河内藤園

北九州市にある日本有数の広さを誇る私営の藤園。1977年4月開園。
1000坪の大藤棚を中心に、藤ドームや藤トンネルをめぐらせています。

さまざまな藤の花が順繰りに咲き乱れ、その色彩と芳香で来園者を魅了します。

花は、野田長藤、口紅藤、赤紫、青紫、紅、白、八重、長、中、短の各種。22種類で計150本。アメリカCNNから「日本の最も美しい場所31選」に 選出されるなど注目を集め、国内外から多くの観光客が訪れる観光地となりました。


Location

見頃:4月下旬~5月中旬

入園料:500~1500円(開花状況により変動)

トイレ:あり

駐車場:現在、事前チケット制

その他:紅葉時期も見頃(300円)


Impressions

2015年4月28日訪問撮影(入園料1000円)


口コミで人気加熱

河内藤園はここ数年で口コミが世界に拡散して人気が急激に高まった。
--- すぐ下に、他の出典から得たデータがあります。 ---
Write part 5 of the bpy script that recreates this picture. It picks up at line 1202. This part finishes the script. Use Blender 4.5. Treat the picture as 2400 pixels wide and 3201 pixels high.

しかしいざ現地を訪ねたいと思っても、必要な情報が見当たらない。いつが満開なのか。そもそもどこにあるのか。最寄りのバス停から歩いて1時間? 謎が謎を呼んで人気が過熱した側面もある。2015年は藤園へ至る一本道で最大4時間待ちの大渋滞が発生した。

2016年は公式サイトを開設、JTBに前売り入園券の販売を委託し、自らシャトルバスの運行に乗り出した。北九州市とも協議して道路に電光掲示板なども設置してもらった。熊本地震の風評被害による外国人客の減少もあり、大型連休中の満開時でさえ人の流れは物足りないくらいスムーズになった。河内藤園は「世界のどこかにある秘密の花園」から「気軽に行ける実在の植物圏」になった。

来園者の増加は河内藤園の園内も変えた。1年にせいぜい千人の花見客が愛でるだけだった藤の木は、数万人の観光客に根元を踏まれてすっかり弱ってしまった。以前の無防備な状態にしておくことはできず、木の周囲を竹で囲う、木製通路を敷設して人の移動を制限するなどの保護手段を講じるも、2015年は大藤棚の大枝が枯死し、2016年は全体に花が痩せて出来が悪かった。天候不順が主たる原因だといい。

主人が知名度の向上を素直に喜んでいないのは間違いがない。河内藤園が季節を代表する観光地に育ったという気負いはなく、想定超の観光客に踏み荒らされた藤園の状態を憂えている。今後は「団体バスツアーの禁止や大幅な料金改定などを検討」(パンフレット)するそうだ。